Higher Education Commission Struggles

Higher Education Commission Struggles
To Pinpoint Options for Education Reform

Panel reaches little consensus on financial aid, other issues.
By Charles Dervarics

After several months of public hearings and a two-day meeting in Washington, D.C., the federal Commission on the Future of Higher Education has given few signs on whether it will adopt the bold higher education recommendations that the Bush administration wants from the panel.

At its last public meeting, in May, the commission reviewed many different proposals but agreed on few specifics, instead continuing to debate about financial aid improvements, accreditation and standardized testing — the same issues it has been talking about since the meetings started in October 2005.

The deadline for the final report has been pushed back, allowing members more time to tackle the complex task and build consensus on issues that have elicited passionately divergent opinions. For example, some panelists want large new investments of federal money for financial aid while others favor a reallocation of existing funds. Some members also continue to focus on the need for standardized testing to demonstrate whether colleges are effectively educating students while critics argue that students are tested enough, more than their international peers.

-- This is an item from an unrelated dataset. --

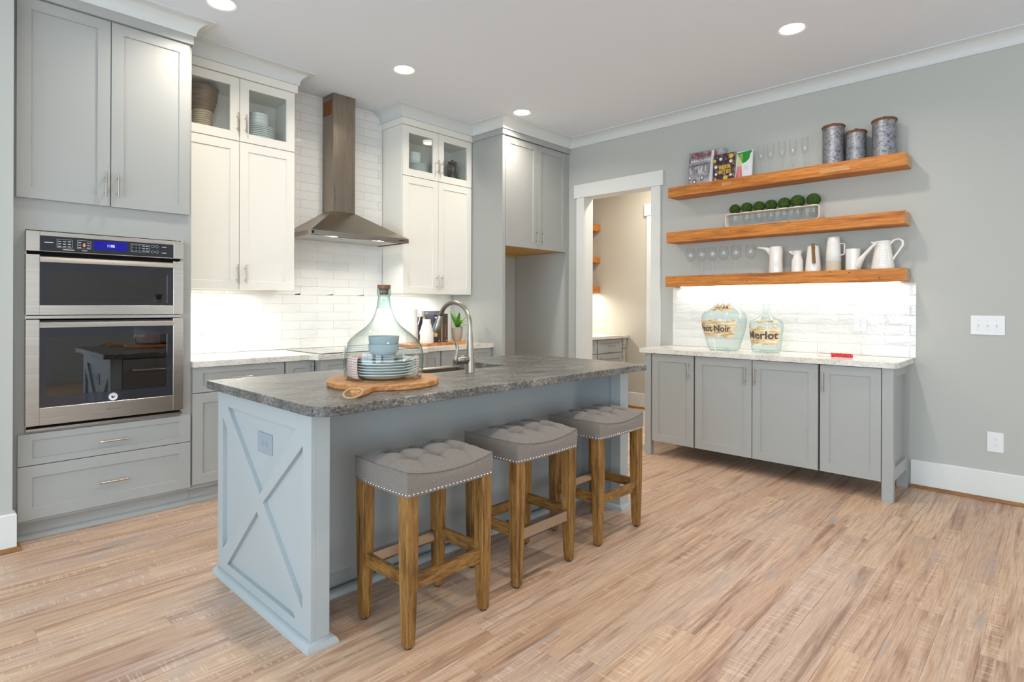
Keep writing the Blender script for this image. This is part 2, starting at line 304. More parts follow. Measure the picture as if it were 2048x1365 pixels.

“It’s a sticky, tricky time period,” said commission chair Charles Wilson.
Wilson said the discussion at the meeting was “scattered,” but that reforming the higher education system is a difficult process. He said there was “surface consensus” that something should be done about financial aid, but some members won’t recommend more financial aid without improved accountability and less waste in the system.

“If we don’t do anything to improve the accountability, we can’t make a case for more financial aid,” Wilson said.

In the coming months, the commission will retreat behind closed doors, working in smaller groups to hash out final recommendations. The Bush administration is looking for groundbreaking ideas, U.S. Education Secretary Margaret Spellings told the panel as she urged members to “be as concrete and bold as you possibly can.”

The bold options under consideration include increasing need-based aid such as Pell Grants by limiting or revoking federal tuition tax credits. While these credits have become politically popular in the last decade, they only really benefit more affluent households, said Arthur J. Rothkopf, president emeritus of Lafayette College.

But former North Carolina Gov. James Hunt, a Democrat, called the idea politically naïve. “If you think you’re going to take tax credits away from middle-class families, you better re-enroll in Politics 101,” he said.

Financial aid was one part of wide-ranging discussions that also focused on accreditation, affordability and consumer information. Several members said they wanted changes to the accreditation system to make it a stronger lever to promote quality. A report prepared for the panel has called for eliminating regional accrediting bodies in favor of one national panel.

But the commission also showed little consensus on this issue.

“I don’t think we look to accreditation to provide accountability,” said Robert W. Mendenhall, president of Western Governors University. Others question whether the accreditation system can address the many needs of students.

Kati Haycock, director of The Education Trust, noted that colleges and universities still can get accredited even if they report six-year graduation rates of less than 10 percent for Black students.

The testing issue also brought more debate. “We’re unlikely to improve it if we don’t measure it,” Mendenhall said. “We can significantly increase the testing of student learning, and it would be a benefit.”

But students already pay significant sums of money for courses in which they receive grades, said Dr. Charles M. Vest, president emeritus of the Massachusetts Institute of Technology. Rather than more testing, the issue may be grade inflation that undermines existing standards.

“If grades have no significance, then that’s something we need to work on,” he said.

During the meeting, members also floated proposals to better link high schools with postsecondary study. Dr. Charlene R. Nunley, president of Montgomery College in Maryland, recommended college preparatory tests in 10th or 11th grade, so students can spend their senior years better preparing for college.

Hunt also recommended a new 12th-grade standardized test to gauge whether graduating seniors are ready for college or the work force.

The commission was to finish its report by Aug. 1, but Spellings extended the deadline to mid-September. Wilson said the new date will allow more give-and-take among members and may ensure that the report receives greater attention. Also, an August release would come when many colleges, as well as Congress, are not in session.